Dari tanggal 11 hingga 17 November 2010 kami pulang kampung, ke Nias. Boyong sekeluarga: saya, istri, dua orang anak serta adik bungsu saya yang tinggal bersama kami di Bandung. Saya dan istri sudah lama ingin pulang sekeluarga lengkap. Sebelum punya anak, saya dan istri pernah nganjang ke kampung saya. Berikutnya, saya dan anak-anak pernah pulang kampung tanpa didampingi ibunya anak-anak. Beberapa kali saya pulang tanpa didampingi istri dan anak. Kali ini keinginan kami terwujud bertepatan dengan pelaksanaan pernikahan adik perempuan saya. Berikut catatan perjalanan yang sempat saya ingat-ingat.
Tak Jadi Mendarat
Perjalanan kami ternyata tak semudah yang kami kira, tak seindah yang kami bayangkan. Cuaca menjadi penghambat utama. Penerbangan lanjutan dari Polonia Medan menuju Bandara Binaka Gunung Sitoli terlambat satu jam. Menurut jadwal, penerbangan Wings Air - anak perusahaan Lion Air - take off pukul 15.05 pada kenyataanya baru take off pukul 16.00. Terlambat sejam memang sudah biasa, tradisi penerangan di setiap penerbangan ke bandara kecil.
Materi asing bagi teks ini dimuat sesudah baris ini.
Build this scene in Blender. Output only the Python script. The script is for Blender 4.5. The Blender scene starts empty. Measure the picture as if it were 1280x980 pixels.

Ternyata keterlambatan penerbangan hanyalah awal dari siksaan perjalanan. Setelah terlambat sejam pesawat berlogi singa terbang mengepakkan sayap untuk kami, ternyata kami tak bisa mendarat. Singa Terbang putar balik ke Polonia. Cuaca sepanjang hari itu memang mendung. Kami semapt menembus kabut tebal bahkan mengalami drop off saat terbang. Pesawat seakan meluncur vertika. Hmmm... bokongku serasa mengkerut selama sedetik mengalami peristiwa itu.
Sesaat sebelum pilot mengumumkan bahwa penerbangan berbalik dan mendarat kembali di Polonia, saya sempat heran dengan bayangan pulau di balik kabut tidak seperti biasa yang saya lihat setiap kali akan mendarat di Bandara Binaka. Saya sempat bergumam: "ini pulau apa ya kok aneh?" Ternyata memang pesawat tidak sedang menyejajarkan moncongnya dengan ujung landasan melainkan sedang berputar balik menju medan.
Cuaca buruk, kata capten melalui speakir di langit-langit pesawat. Kami pun kembali mendarat di Bandara Polonia Medan. Setiba di ruang tunggu tidak ada kepastian apakah penerbangan masih dimungkinkan atau tidak. Setelah sejam berlalu barulah para penumpang diminta melapor ke counter penerbangan. Para penumpang transit seperti kami diberi fasilitas penginapan, itupun setelah jam 21.00 baru dibawa ke penginapan.
Bagai Mengungsi
Pagi pukul 06.00 para penumpang sudah dijemput dari hotel menuju Bandara. Dijanjikan bahwa kemungkinan akan ada penerbangan sekitar pukul 06.00 atau pukul 07.00. Kenyataanya tak ada penerbangan hingga pukul 16.00 tak ada penerbangan. Lagi-lagi tanpa kepastian.
Penderitaan kami pada penantian hari kedua pertama-tama adalah soal ganti pakaian. Sudah dua hari tidak bisa ganti pakaian karena pakaian ada di dalam bagasi. Di ruang tunggu keberangkatan terlalu dingin, ditambah dengan kursi ruang tunggu yang terbuat dari logam sehingga bertambah dingin saat mencoba berbaring atau tiduran melepas rasa bosan. Menjelang siang hari kami mulai merasa diri bagai pengungsi.
Saat makanan jatah dari perusahaan penerbangan dibagikan, semakin sempurnalah keadaan kami yang bagai pengungsi. Menu mi goreng dalam stereoform yang dibagikan udah sedikit rasanyapun ga karuan. Begitupun menu sore hari cuma nasi goreng yang rasanya seperti tak berbumbu. Dua hari kami terkatung-katung di Bandara tanpa kepastian apakah akan diterbangkan atau tidak, serta dengan menu kaki lima dari perusahaan penerbangan.